Apparently Lilly Pulitzer clothing is so popular and so darn expensive that when Target announced in January it was holding this collaboration with said designer, fans everywhere went berserk. The day of the sale, folks were waiting in line in the rain just to make out with their own private stash of upscale prep heaven at the nifty French discount Tarjay price.

Some people call it hype, capitalists call it good marketing.

Behold: The first free-market win. This is the calm before the storm. Some people call it hype, capitalists call it good marketing. As Adam Smith said: “Man is an animal that makes bargains: no other animal does this—no dog exchanges bones with another.” He said it. Not me.

Unfortunately, all this excitement created more of a frenzy, according to some media outlets. Surely this headline is in the running for most ridiculous of the year: “Target Could Have Prevented Lilly Pulitzer Frenzy, Experts Say.”

What a strange premise. The designer product sold out entirely within a few hours; many people went home empty-handed. Target’s website purportedly crashed. According to Target’s chief merchandising and supply chain officer, Kathee Tesija, the site didn’t actually crash, but was simply much slower due to the sudden increase in high traffic. Finally, some customers who did purchase Lilly merchandise immediately headed to eBay to resell the items for double the original cost.

I’m not going to be as bold and say this is the second free-market win, because it’s a bit of both. However, Smith did also say, “Consumption is the sole end and purpose of all production; and the interest of the producer ought to be attended to, only so far as it may be necessary for promoting that of the consumer.”

Marketing Lessons Learned

The thing about the free market is, in layman’s terms, it always works itself out. Of course Target’s Tesija blogged the company finds reselling the product they just offered a killer deal for twice the price on eBay “disheartening.” But if you can buy an “original” Lilly Pulitzer for $200 or the eBay Target version for $100-$150, common sense determines that’s a deal, right?
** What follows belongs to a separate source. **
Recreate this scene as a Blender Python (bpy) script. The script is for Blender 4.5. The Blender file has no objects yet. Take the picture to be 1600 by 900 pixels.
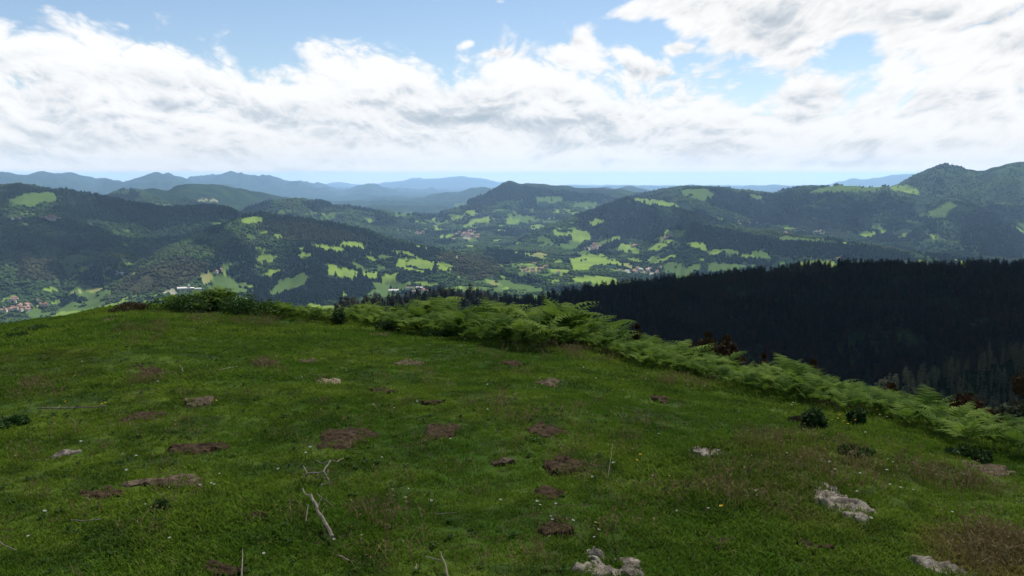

So Target should forget it.

If you can buy an ‘original’ Lilly Pulitzer for $200 or the eBay Target version for $100-$150, common sense determines that’s a deal, right?

However, Target should have foreseen the merchandise’s and prepared its website and in-store stock accordingly. On the one hand, “the customer is always right,” right? (Unless you’re an Apple customer, than you are only right when Apple is right because Apple is never wrong.) According to Tesija, they’re aware of their error and “committed to making improvements.”

Diana Harbour is the owner of Red Dress Boutique. You might recognize her because she appeared on Shark Tank and brokered a deal with one of my favorite, most efficient, and most cunning of today’s businessmen, Mark Cuban (holla!). She not only participated in the Lilly sale but anticipated Target’s problems and already had a plan in place for her company to offer a solution to them.

If that concept alone makes your intellectual crush on Milton Friedman that much stronger, you are a fledgling capitalist. In our correspondence, Harbour says the demand for Lilly Pulitzer, combined with a 2011 clothing launch that also went badly, “made for a perfect cocktail of too much demand with too little product.” She said Target’s entire web site was sold out of all Lilly items before dawn.

Savvy and prepared, Harbour realized her company had “tremendous crossover customer base with Lilly Pulitzer and Target and through utilizing the trending hashtags on twitter ‘LillyforTarget,’” so she offered a 20 percent off coupon code to her site, enticing customers further: “Didn’t get anything you wanted from #lillyfortarget? @shopreddress has your back! Take 20% off site wide with code: FAMILY20.” In 12 hours, Harbour made over $100,000 in retail sales.

Harbour says she’s just aware and informed of what her competition is and where the frenzy is, as well. “The frenzy is a great thing. Scarcity does breed demand. But only if you have the product to capitalize on it […] At the end of the day it’s all about getting the customer what they want.”

Next time, Target, the media, and hopeful shoppers should prepare for the frenzy, embrace it, and, at the end of the day, thank the free-market system. Without it, we’d all be stuck wearing Sperrys in Target-brand clothes.